La chef du gouvernement péruvien Ana Jara a été renversée par une motion de censure, une première en 50 ans, après des révélations sur l'espionnage de parlementaires, journalistes, hommes d'affaires et citoyens ordinaires par les services de renseignement.

Le président Ollanta Humala a maintenant 72 heures pour désigner un Premier ministre. Pour la septième fois.

Ce choix devra ensuite être confirmé par le Congrès alors que son parti ne dispose pas de la majorité. En cas d'échec, le président pourrait alors dissoudre le Parlement et convoquer des élections législatives.

Le chef de l'État est sorti de son silence en fin de journée pour rendre hommage à sa Première ministre et la «remercier», estimant sa censure «injuste».

Visitant la ville de Chosica, frappée par des coulées de boues dévastatrices, le président a salué Ana Jara, 46 ans, comme «une des meilleurs, sinon le meilleur chef de gouvernement que nous ayons eu».

«Je regrette ce qui s'est produit mais nous le respectons car cela fait partie du jeu démocratique», a-t-il dit, avant d'ajouter: «nous aurons bientôt un nouveau chef de cabinet (...) et la vie continuera normalement».

Lundi soir, après cinq heures de débat, le Congrès a voté la censure contre la Première ministre par 72 voix pour, 42 contre et deux abstentions.

Cette motion de censure avait été proposée le 20 mars par l'opposition, motivée par l'intervention considérée peu convaincante d'Ana Jara au Congrès après les révélations dans la presse sur l'espionnage de congressistes, personnalités politiques (membres du parti au pouvoir et opposants), journalistes, hommes d'affaires et citoyens ordinaires par les services de la Direction nationale du renseignement (Dini).

Celle-ci a été fermée temporairement le mois dernier sur décision du gouvernement.
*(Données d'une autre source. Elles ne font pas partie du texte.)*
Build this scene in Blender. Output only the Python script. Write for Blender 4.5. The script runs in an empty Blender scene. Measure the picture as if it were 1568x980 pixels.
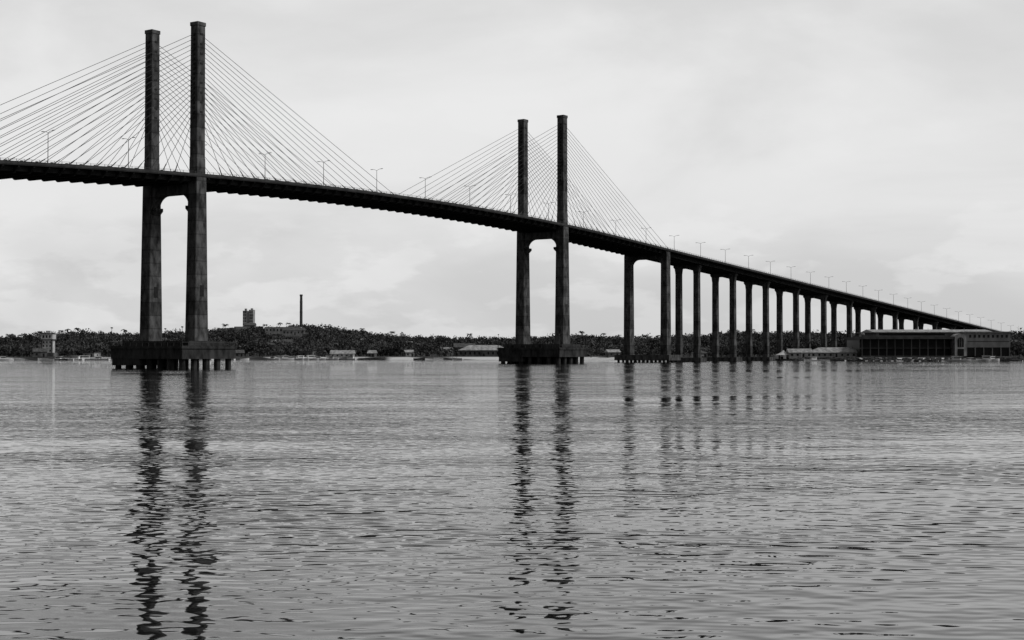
import bpy, math, random
import numpy as np
from mathutils import Vector, Matrix
random.seed(7); rng=np.random.default_rng(7)
S=bpy.context.scene
S.view_settings.view_transform='Standard'; S.view_settings.look='None'; S.view_settings.exposure=0
COL=S.collection

# ------------------------------------------------------------------ helpers
def newmat(name):
    m=bpy.data.materials.new(name); m.use_nodes=True
    nt=m.node_tree; b=nt.nodes['Principled BSDF']
    return m,nt,b
def g(v): return (v,v,v,1)
def noise_mat(name,lo,hi,scale=1.0,stretch=(1,1,1),rough=0.85,detail=4,band=None,bump=0.0,contrast=(0.35,0.65)):
    m,nt,b=newmat(name); N=nt.nodes; L=nt.links
    tc=N.new('ShaderNodeTexCoord'); mp=N.new('ShaderNodeMapping'); mp.inputs['Scale'].default_value=stretch
    L.new(tc.outputs['Object'],mp.inputs['Vector'])
    n=N.new('ShaderNodeTexNoise'); n.inputs['Scale'].default_value=scale; n.inputs['Detail'].default_value=detail
    n.inputs['Roughness'].default_value=0.6
    L.new(mp.outputs[0],n.inputs['Vector'])
    mr=N.new('ShaderNodeMapRange'); mr.inputs['From Min'].default_value=contrast[0]; mr.inputs['From Max'].default_value=contrast[1]
    mr.inputs['To Min'].default_value=lo; mr.inputs['To Max'].default_value=hi
    L.new(n.outputs['Fac'],mr.inputs['Value'])
    out=mr.outputs[0]
    if band:
        sx=N.new('ShaderNodeSeparateXYZ'); L.new(tc.outputs['Object'],sx.inputs[0])
        md=N.new('ShaderNodeMath'); md.operation='PINGPONG'; md.inputs[1].default_value=band/2
        L.new(sx.outputs['Z'],md.inputs[0])
        mr2=N.new('ShaderNodeMapRange'); mr2.inputs['From Min'].default_value=0.0; mr2.inputs['From Max'].default_value=0.28
        mr2.inputs['To Min'].default_value=0.5; mr2.inputs['To Max'].default_value=1.0
        L.new(md.outputs[0],mr2.inputs['Value'])
        dv=N.new('ShaderNodeMath'); dv.operation='DIVIDE'; dv.inputs[1].default_value=band; L.new(sx.outputs['Z'],dv.inputs[0])
        fl=N.new('ShaderNodeMath'); fl.operation='FLOOR'; L.new(dv.outputs[0],fl.inputs[0])
        wn=N.new('ShaderNodeTexWhiteNoise'); wn.noise_dimensions='1D'; L.new(fl.outputs[0],wn.inputs['W'])
        mr3=N.new('ShaderNodeMapRange'); mr3.inputs['To Min'].default_value=0.7; mr3.inputs['To Max'].default_value=1.3
        L.new(wn.outputs['Value'],mr3.inputs['Value'])
        mu=N.new('ShaderNodeMath'); mu.operation='MULTIPLY'; L.new(out,mu.inputs[0]); L.new(mr2.outputs[0],mu.inputs[1])
        mu2=N.new('ShaderNodeMath'); mu2.operation='MULTIPLY'; L.new(mu.outputs[0],mu2.inputs[0]); L.new(mr3.outputs[0],mu2.inputs[1])
        out=mu2.outputs[0]
    L.new(out,b.inputs['Base Color'])
    b.inputs['Roughness'].default_value=rough
    b.inputs['Specular IOR Level'].default_value=0.2
    return m

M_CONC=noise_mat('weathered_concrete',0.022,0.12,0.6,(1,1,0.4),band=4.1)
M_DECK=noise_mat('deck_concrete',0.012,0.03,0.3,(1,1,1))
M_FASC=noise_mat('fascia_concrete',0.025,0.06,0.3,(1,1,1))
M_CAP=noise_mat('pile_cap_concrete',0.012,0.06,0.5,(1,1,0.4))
M_ASPH=noise_mat('asphalt',0.04,0.06,2)
M_STEEL=noise_mat('galvanised_steel',0.05,0.09,2,rough=0.5)
M_CABLE=noise_mat('cable_sheath',0.02,0.03,2,rough=0.5)
M_WHITE=noise_mat('white_paint',0.6,0.82,0.6)
M_WALL=noise_mat('plaster_wall',0.06,0.17,0.35,(1,1,0.5))
M_WALL2=noise_mat('pale_plaster_wall',0.22,0.48,0.35,(1,1,0.5))
M_ROOF=noise_mat('tile_roof',0.05,0.13,0.8)
M_ROOFL=noise_mat('metal_roof',0.2,0.48,0.5)
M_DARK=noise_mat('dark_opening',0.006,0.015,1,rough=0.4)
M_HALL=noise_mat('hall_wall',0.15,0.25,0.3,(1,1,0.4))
M_HALLR=noise_mat('hall_roof',0.05,0.1,0.3,(1,1,0.4))
M_ROCK=noise_mat('rock',0.03,0.14,0.8)
M_TRUNK=noise_mat('bark',0.03,0.06,2)

class MB:
    def __init__(s): s.v=[]; s.f=[]; s.m=[]
    def add(s,vs,fs,mi=0):
        o=len(s.v); s.v+= [tuple(p) for p in vs]; s.f+=[tuple(i+o for i in f) for f in fs]; s.m+=[mi]*len(fs)
    def box(s,x0,x1,y0,y1,z0,z1,mi=0):
        vs=[(x0,y0,z0),(x1,y0,z0),(x1,y1,z0),(x0,y1,z0),(x0,y0,z1),(x1,y0,z1),(x1,y1,z1),(x0,y1,z1)]
        s.add(vs,[(0,3,2,1),(4,5,6,7),(0,1,5,4),(1,2,6,5),(2,3,7,6),(3,0,4,7)],mi)
    def loft(s,cx,cy,secs,mi=0,ch=0.0):
        vs=[]; n=8 if ch else 4
        for z,a,b in secs:
            a/=2;b/=2;c=ch
            if ch: r=[(-a+c,-b),(a-c,-b),(a,-b+c),(a,b-c),(a-c,b),(-a+c,b),(-a,b-c),(-a,-b+c)]
            else: r=[(-a,-b),(a,-b),(a,b),(-a,b)]
            vs+=[(cx+p,cy+q,z) for p,q in r]
        fs=[tuple(reversed(range(n))),tuple(range(n*(len(secs)-1),n*len(secs)))]
        for k in range(len(secs)-1):
            for i in range(n):
                j=(i+1)%n; fs.append((k*n+i,k*n+j,(k+1)*n+j,(k+1)*n+i))
        s.add(vs,fs,mi)
    def tube(s,p,q,r0,r1=None,n=6,mi=0):
        r1=r0 if r1 is None else r1
        p=Vector(p);q=Vector(q);d=(q-p).normalized()
        u=d.cross(Vector((0,0,1)) if abs(d.z)<.95 else Vector((1,0,0))).normalized(); w=d.cross(u)
        vs=[]
        for c,r in((p,r0),(q,r1)):
            for i in range(n):
                a=2*math.pi*i/n; vs.append(c+u*math.cos(a)*r+w*math.sin(a)*r)
        fs=[(i,(i+1)%n,n+(i+1)%n,n+i) for i in range(n)]+[tuple(reversed(range(n))),tuple(range(n,2*n))]
        s.add(vs,fs,mi)
    def prism_x(s,prof,x0,x1,mi=0):
        n=len(prof); vs=[(x0,y,z) for y,z in prof]+[(x1,y,z) for y,z in prof]
        s.add(vs,[tuple(reversed(range(n))),tuple(range(n,2*n))]+[(i,(i+1)%n,n+(i+1)%n,n+i) for i in range(n)],mi)
    def prism_y(s,prof,y0,y1,mi=0):
        n=len(prof); vs=[(x,y0,z) for x,z in prof]+[(x,y1,z) for x,z in prof]
        s.add(vs,[tuple(range(n)),tuple(reversed(range(n,2*n)))]+[(i,n+i,n+(i+1)%n,(i+1)%n) for i in range(n)],mi)
    def sweep(s,prof,ts,zf,mi=0):
        n=len(prof); vs=[]
        for t in ts:
            z0=zf(t); vs+=[(t,o,z0+z) for o,z in prof]
        m=len(ts); fs=[tuple(range(n)),tuple(range(n*(m-1),n*m))]
        for k in range(m-1):
            for i in range(n):
                j=(i+1)%n; fs.append((k*n+i,(k+1)*n+i,(k+1)*n+j,k*n+j))
        s.add(vs,fs,mi)
    def obj(s,name,mats,parent=None,loc=None,rot=0):
        me=bpy.data.meshes.new(name); me.from_pydata(s.v,[],s.f)
        for m in (mats if isinstance(mats,(list,tuple)) else [mats]): me.materials.append(m)
        me.polygons.foreach_set('material_index',s.m); me.update()
        import bmesh
        bm=bmesh.new(); bm.from_mesh(me); bmesh.ops.recalc_face_normals(bm,faces=bm.faces); bm.to_mesh(me); bm.free()
        o=bpy.data.objects.new(name,me); COL.objects.link(o)
        if parent: o.parent=parent
        if loc: o.location=loc
        o.rotation_euler[2]=rot
        return o
def inst(name,me,loc,rot=0,sc=1,parent=None):
    o=bpy.data.objects.new(name,me); COL.objects.link(o); o.location=loc; o.rotation_euler[2]=rot; o.scale=(sc,sc,sc)
    if parent: o.parent=parent
    return o

# ------------------------------------------------------------------ camera
F=2230/1568*36
cam=bpy.data.cameras.new('camera'); co=bpy.data.objects.new('camera',cam); COL.objects.link(co)
cam.lens=F; cam.sensor_width=36; cam.clip_end=20000; cam.clip_start=0.5
co.location=(0,0,5); co.rotation_euler=(math.radians(90)+math.atan(49/2230),0,0); S.camera=co

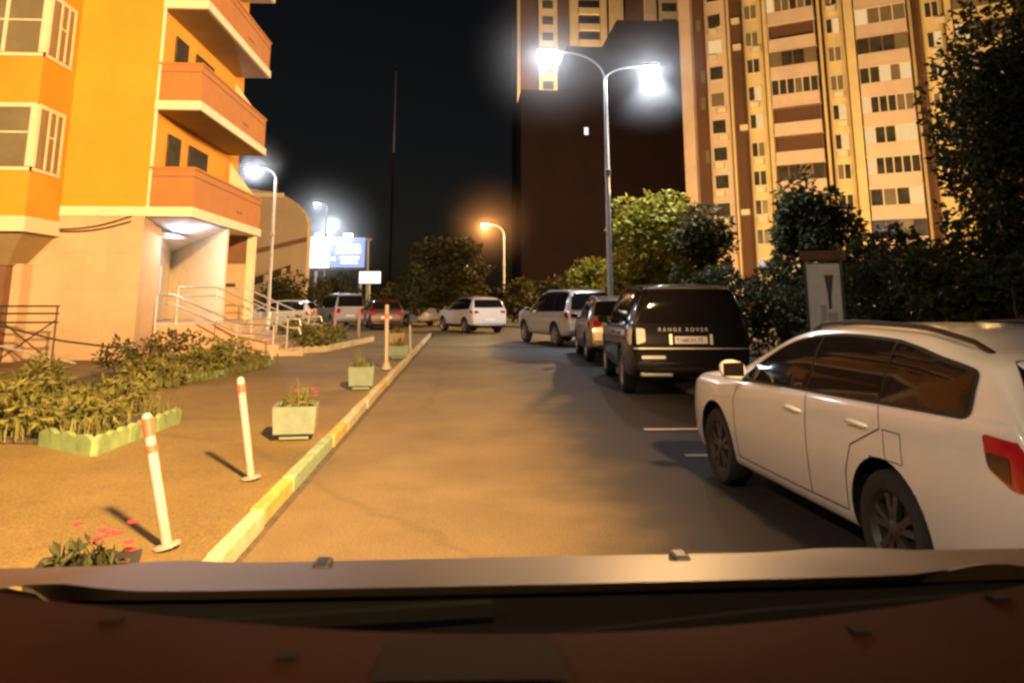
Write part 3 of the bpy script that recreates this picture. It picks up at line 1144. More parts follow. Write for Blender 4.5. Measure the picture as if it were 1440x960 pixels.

Pour sa défense, Ana Jara avait expliqué avoir ordonné une enquête et assuré que cette affaire d'espionnage remontait à la présidence antérieure d'Alan Garcia (droite).

Le scandale baptisé «Dinileaks» avait été pris de l'ampleur le 19 mars avec la publication par l'hebdomadaire Correo Semanal d'une liste de noms de personnes faisant l'objet de surveillance.

Président affaibli 

Ana Jara avait également insisté sur le fait qu'il ne s'agissait pas d'espionnage mais de «compilation d'informations publiques».

«Cela remonte à 2005. Ca s'est passé sous la présidence de Alejandro Toledo (2001-2006, ndlr), sous celle de Alan Garcia (1985-1990 puis 2006-2011, ndlr) et rien n'a été fait. Aujourd'hui, celle qui prend l'initiative (d'enquêter), vous voulez la censurer», a déclaré durant le débat parlementaire Victor Isla, député du parti au pouvoir.

«Bien qu'elle n'ait pas donné d'instructions (pour faire espionner), il est évident qu'en politique, il faut assumer les responsabilités», a rétorqué le parlementaire d'opposition Javier Bedoya.

C'est la première fois depuis 1963 que le Congrès péruvien censure un chef de gouvernement.

«Je remercie le Seigneur Jésus de m'avoir donné l'occasion de servir le pays», a écrit Ana Jara, une fervente évangéliste, sur son compte Twitter apprenant le résultat du vote.

Pour sa part Nadine Heredia, épouse du président Humala, et présidente du parti au pouvoir, a jugé que le vote de censure «était un exemple lamentable de chantage politique sans tenir compte des conséquences pour le pays», sur son compte Twitter.

A moins d'un an de l'élection présidentielle, il s'agit de la plus grave crise politique que doit affronter le président, un ancien militaire nationaliste de centre-gauche au pouvoir depuis 2011, au plus bas dans les sondages.

«Nous sommes en présence d'un gouvernement très affaibli, ce qui vient de se passer au Congrès le démontre clairement», a estimé Luis Benavente, directeur de l'institut d'opinion Vox Populi.

«Le président Humala doit maintenant bien gérer sa parole, se concentrer sur les programmes sociaux et penser à la gestion de ce qu'il reste de son mandat», a-t-il dit à l'AFP.

En février dernier, il avait déjà procédé à un remaniement ministériel, remplaçant notamment le ministre de l'Intérieur, le polémique et populaire général à la retraite Daniel Urresti nommé en juin dernier, et qui fait l'objet de poursuites pénales pour son implication présumée dans le meurtre d'un journaliste en 1991.

A 13 mois de la prochaine élection présidentielle, la cote de popularité d'Humala est tombée à 25% d'opinions favorables.